Exercise requirements
Copy out all the lines exactly. Omit pictures.

........

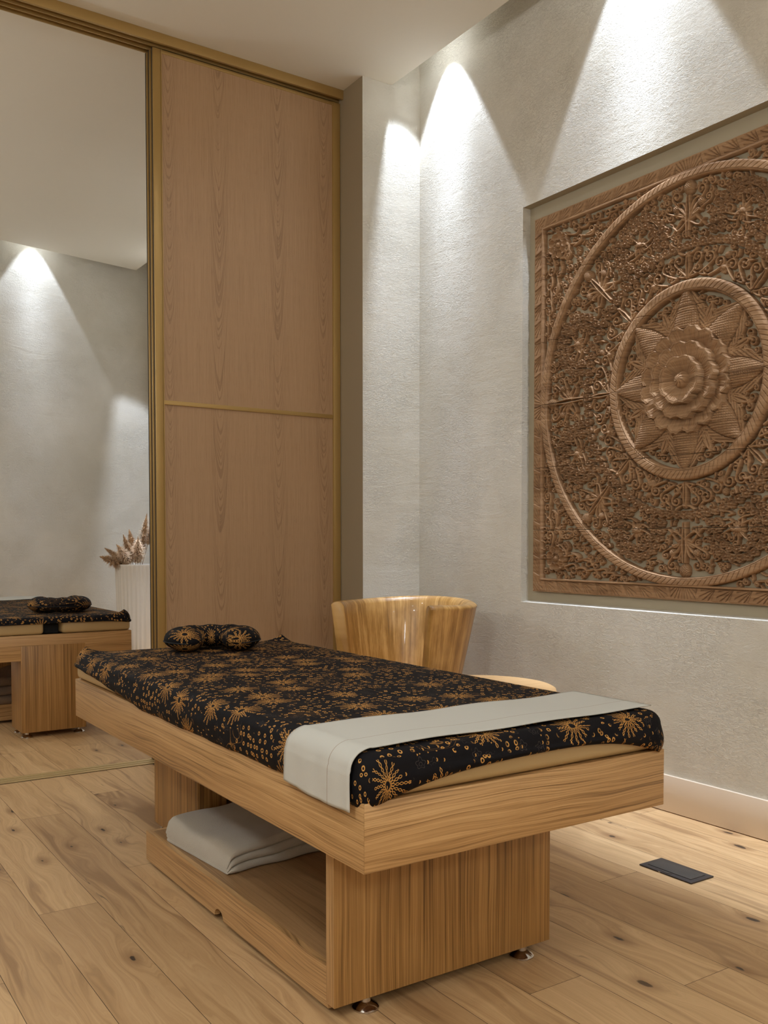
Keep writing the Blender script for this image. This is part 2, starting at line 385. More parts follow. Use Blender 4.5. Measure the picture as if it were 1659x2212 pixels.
oakr = lambda k=1.0: [(.36, srgb(122*k, 88*k, 50*k)), (.47, srgb(172*k, 132*k, 84*k)), (.62, srgb(196*k, 156*k, 106*k))]
MAT = dict(
    plaster=m_plaster(),
    paint=m_plain('warm_grey_paint', srgb(158, 144, 120), .6),
    ceiling=m_plain('ceiling_paint', srgb(222, 215, 200), .8),
    nicheback=m_plain('niche_back_paint', srgb(168, 156, 132), .7),
    baseboard=m_plain('baseboard_paint', srgb(220, 202, 180), .4),
    gold=m_plain('champagne_gold_metal', srgb(172, 140, 84), .42, .45),
    groove=m_plain('dark_groove', srgb(40, 30, 18), .7),
    trackm=m_plain('pale_gold_track_metal', srgb(206, 180, 128), .38, .5),
    veneer=m_veneer(),
    floor=m_floor(),
    rail=m_wood('oak_rail_lengthwise', oakr(), 'y', 330, 2.2, .0060, seed=1.0, flip=.3),
    rail_x=m_wood('oak_rail_crosswise', oakr(1.03), 'x', 330, 2.2, .0080, seed=4.0, flip=.3),
    leg=m_wood('oak_upright_grain', [(.36, srgb(104, 72, 34)), (.48, srgb(156, 114, 62)), (.62, srgb(182, 138, 82))], 'z', 240, 1.6, .0035, seed=2.0, bump=.2),
    ledge=m_wood('oak_panel_edge', oakr(1.02), 'z', 330, 3, .006, seed=6.0),
    deck=m_wood('oak_shelf_top', [(.28, srgb(110, 78, 46)), (.48, srgb(148, 112, 72)), (.7, srgb(166, 128, 88))], 'y', 240, 2.5, .006, seed=8.0),
    vinyl=m_plain('beige_vinyl', srgb(182, 154, 108), .42),
    black=m_plain('black_lining', srgb(16, 14, 13), .8),
    chrome=m_plain('chrome', srgb(205, 200, 195), .12, 1.0),
    rubber=m_plain('dark_rubber', srgb(28, 26, 25), .6),
    batik=m_batik(), linen=m_linen(), towel=m_towel(), teak=m_teak(), chairwood=m_chair(),
    stool=m_wood('light_oiled_wood', [(.3, srgb(206, 160, 104)), (.5, srgb(222, 178, 122)), (.7, srgb(232, 190, 138))], 'x', 120, 3, .01, rough=.3, seed=12.0),
    socket=m_plain('graphite_plastic', srgb(52, 43, 38), .6),
    socket2=m_plain('graphite_plastic_dull', srgb(62, 55, 47), .7),
    ceramic=m_plain('white_glazed_ceramic', srgb(222, 214, 202), .25),
    pampas=m_plain('dried_pampas', srgb(198, 164, 126), .9, nb=(300, .4, .002)),
    pampas2=m_plain('pale_dried_pampas', srgb(224, 196, 164), .9, nb=(300, .4, .002)),
    stalk=m_plain('dried_stalk', srgb(140, 108, 76), .8),
    greyfab=m_plain('grey_brown_fabric', srgb(120, 100, 82), .9, nb=(60, .5, .006)),
)

# ------------------------------------------------------------------ the room
XW, XS, ZC, ZT = 2.775, 2.605, 3.226, 3.52
XL, YB = -1.35, -1.9
far = lambda x: 7.36+(x-1.511)*.195/1.077
# floor: strips of planks, end joints where the photograph shows them
PW = .159
known = {0: [2.555, .70, 4.45, 6.4], 1: [3.475, 1.62, 5.3], 2: [2.78, 1.02, 4.6, 6.5], 3: [3.67, 1.85, 5.5], -1: [3.45, 1.5, 5.2], -2: [2.2, .3, 4.2], 7: [1.336, 3.2, 5.1], 8: [.4, 2.6, 4.4, 6.2], 9: [1.888, 3.7, 5.6], 10: [.9, 2.9, 4.8], 4: [.9, 2.7, 4.6], 5: [1.5, 3.3, 5.1], 6: [.5, 2.3, 4.2, 6.1]}
verts = []; faces = []; uvs = []; tones = []
i = math.floor((XL-.595)/PW)
while .595+i*PW < XW+.05:
    x0 = max(XL-.02, .595+i*PW); x1 = min(XW+.06, .595+(i+1)*PW)
    s = sorted([YB-.02, 8.1]+(known.get(i) or [YB+1.85*(k+1)+((i*.73) % 1.5) for k in range(5)]))
    for y0, y1 in zip(s[:-1], s[1:]):
        g = .0006; n = len(verts)
        verts += [(x0+g, y0+g, 0), (x1-g, y0+g, 0), (x1-g, y1-g, 0), (x0+g, y1-g, 0)]
        faces.append((n, n+1, n+2, n+3))
        ou, ov = random.uniform(0, 9), random.uniform(0, 9)
        uvs += [(x0+ou, y0+ov), (x1+ou, y0+ov), (x1+ou, y1+ov), (x0+ou, y1+ov)]
        tones += [random.random()]*4
    i += 1
fl = pyd('floor', verts, faces, MAT['floor'])
ul = fl.data.uv_layers.new(name='UVMap'); ul.data.foreach_set('uv', np.array(uvs, dtype=np.float32).reshape(-1))
at = fl.data.attributes.new('plank_tone', 'FLOAT', 'CORNER'); at.data.foreach_set('value', np.array(tones, dtype=np.float32))
bm = bmesh.new(); bm.from_mesh(fl.data)                       # dark slab that shows in the hairline joints, same mesh
vs = [bm.verts.new(p) for p in ((XL-.1, YB-.1, -.003), (XW+.15, YB-.1, -.003), (XW+.15, 8.2, -.003), (XL-.1, 8.2, -.003))]
f = bm.faces.new(vs); f.material_index = 1
bm.to_mesh(fl.data); bm.free(); fl.data.materials.append(MAT['groove']); struct(fl)

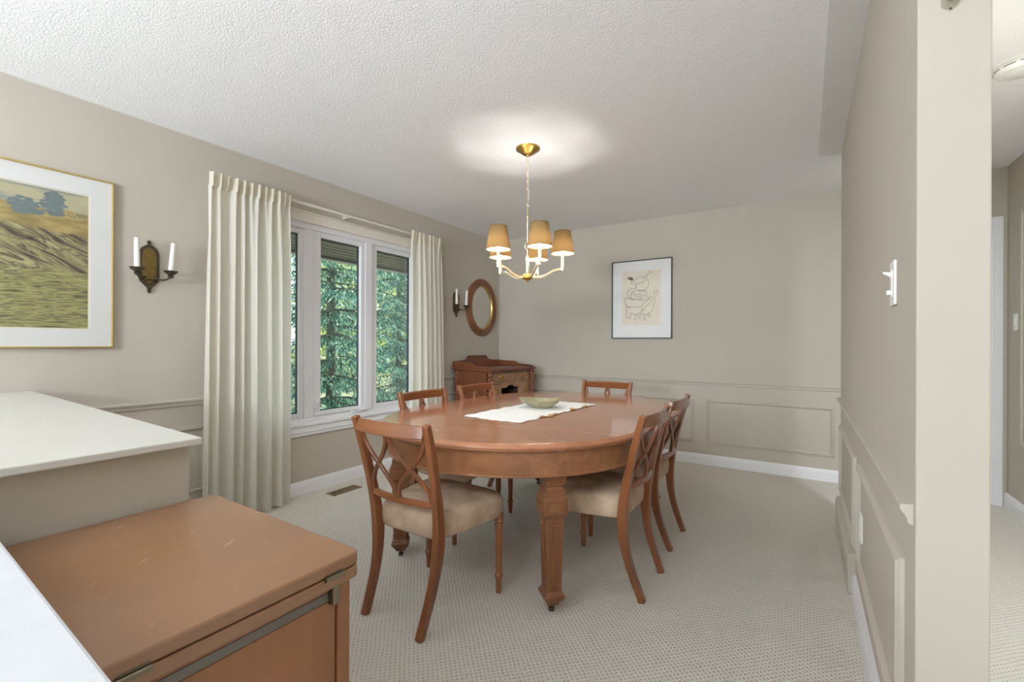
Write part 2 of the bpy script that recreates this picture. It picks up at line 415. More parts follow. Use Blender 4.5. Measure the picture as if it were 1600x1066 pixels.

........

Exercise answer
Keep writing the Blender script for this image. This is part 2, starting at line 385. More parts follow. Use Blender 4.5. Measure the picture as if it were 1659x2212 pixels.
oakr = lambda k=1.0: [(.36, srgb(122*k, 88*k, 50*k)), (.47, srgb(172*k, 132*k, 84*k)), (.62, srgb(196*k, 156*k, 106*k))]
MAT = dict(
    plaster=m_plaster(),
    paint=m_plain('warm_grey_paint', srgb(158, 144, 120), .6),
    ceiling=m_plain('ceiling_paint', srgb(222, 215, 200), .8),
    nicheback=m_plain('niche_back_paint', srgb(168, 156, 132), .7),
    baseboard=m_plain('baseboard_paint', srgb(220, 202, 180), .4),
    gold=m_plain('champagne_gold_metal', srgb(172, 140, 84), .42, .45),
    groove=m_plain('dark_groove', srgb(40, 30, 18), .7),
    trackm=m_plain('pale_gold_track_metal', srgb(206, 180, 128), .38, .5),
    veneer=m_veneer(),
    floor=m_floor(),
    rail=m_wood('oak_rail_lengthwise', oakr(), 'y', 330, 2.2, .0060, seed=1.0, flip=.3),
    rail_x=m_wood('oak_rail_crosswise', oakr(1.03), 'x', 330, 2.2, .0080, seed=4.0, flip=.3),
    leg=m_wood('oak_upright_grain', [(.36, srgb(104, 72, 34)), (.48, srgb(156, 114, 62)), (.62, srgb(182, 138, 82))], 'z', 240, 1.6, .0035, seed=2.0, bump=.2),
    ledge=m_wood('oak_panel_edge', oakr(1.02), 'z', 330, 3, .006, seed=6.0),
    deck=m_wood('oak_shelf_top', [(.28, srgb(110, 78, 46)), (.48, srgb(148, 112, 72)), (.7, srgb(166, 128, 88))], 'y', 240, 2.5, .006, seed=8.0),
    vinyl=m_plain('beige_vinyl', srgb(182, 154, 108), .42),
    black=m_plain('black_lining', srgb(16, 14, 13), .8),
    chrome=m_plain('chrome', srgb(205, 200, 195), .12, 1.0),
    rubber=m_plain('dark_rubber', srgb(28, 26, 25), .6),
    batik=m_batik(), linen=m_linen(), towel=m_towel(), teak=m_teak(), chairwood=m_chair(),
    stool=m_wood('light_oiled_wood', [(.3, srgb(206, 160, 104)), (.5, srgb(222, 178, 122)), (.7, srgb(232, 190, 138))], 'x', 120, 3, .01, rough=.3, seed=12.0),
    socket=m_plain('graphite_plastic', srgb(52, 43, 38), .6),
    socket2=m_plain('graphite_plastic_dull', srgb(62, 55, 47), .7),
    ceramic=m_plain('white_glazed_ceramic', srgb(222, 214, 202), .25),
    pampas=m_plain('dried_pampas', srgb(198, 164, 126), .9, nb=(300, .4, .002)),
    pampas2=m_plain('pale_dried_pampas', srgb(224, 196, 164), .9, nb=(300, .4, .002)),
    stalk=m_plain('dried_stalk', srgb(140, 108, 76), .8),
    greyfab=m_plain('grey_brown_fabric', srgb(120, 100, 82), .9, nb=(60, .5, .006)),
)

# ------------------------------------------------------------------ the room
XW, XS, ZC, ZT = 2.775, 2.605, 3.226, 3.52
XL, YB = -1.35, -1.9
far = lambda x: 7.36+(x-1.511)*.195/1.077
# floor: strips of planks, end joints where the photograph shows them
PW = .159
known = {0: [2.555, .70, 4.45, 6.4], 1: [3.475, 1.62, 5.3], 2: [2.78, 1.02, 4.6, 6.5], 3: [3.67, 1.85, 5.5], -1: [3.45, 1.5, 5.2], -2: [2.2, .3, 4.2], 7: [1.336, 3.2, 5.1], 8: [.4, 2.6, 4.4, 6.2], 9: [1.888, 3.7, 5.6], 10: [.9, 2.9, 4.8], 4: [.9, 2.7, 4.6], 5: [1.5, 3.3, 5.1], 6: [.5, 2.3, 4.2, 6.1]}
verts = []; faces = []; uvs = []; tones = []
i = math.floor((XL-.595)/PW)
while .595+i*PW < XW+.05:
    x0 = max(XL-.02, .595+i*PW); x1 = min(XW+.06, .595+(i+1)*PW)
    s = sorted([YB-.02, 8.1]+(known.get(i) or [YB+1.85*(k+1)+((i*.73) % 1.5) for k in range(5)]))
    for y0, y1 in zip(s[:-1], s[1:]):
        g = .0006; n = len(verts)
        verts += [(x0+g, y0+g, 0), (x1-g, y0+g, 0), (x1-g, y1-g, 0), (x0+g, y1-g, 0)]
        faces.append((n, n+1, n+2, n+3))
        ou, ov = random.uniform(0, 9), random.uniform(0, 9)
        uvs += [(x0+ou, y0+ov), (x1+ou, y0+ov), (x1+ou, y1+ov), (x0+ou, y1+ov)]
        tones += [random.random()]*4
    i += 1
fl = pyd('floor', verts, faces, MAT['floor'])
ul = fl.data.uv_layers.new(name='UVMap'); ul.data.foreach_set('uv', np.array(uvs, dtype=np.float32).reshape(-1))
at = fl.data.attributes.new('plank_tone', 'FLOAT', 'CORNER'); at.data.foreach_set('value', np.array(tones, dtype=np.float32))
bm = bmesh.new(); bm.from_mesh(fl.data)                       # dark slab that shows in the hairline joints, same mesh
vs = [bm.verts.new(p) for p in ((XL-.1, YB-.1, -.003), (XW+.15, YB-.1, -.003), (XW+.15, 8.2, -.003), (XL-.1, 8.2, -.003))]
f = bm.faces.new(vs); f.material_index = 1
bm.to_mesh(fl.data); bm.free(); fl.data.materials.append(MAT['groove']); struct(fl)

Write part 2 of the bpy script that recreates this picture. It picks up at line 415. More parts follow. Use Blender 4.5. Measure the picture as if it were 1600x1066 pixels.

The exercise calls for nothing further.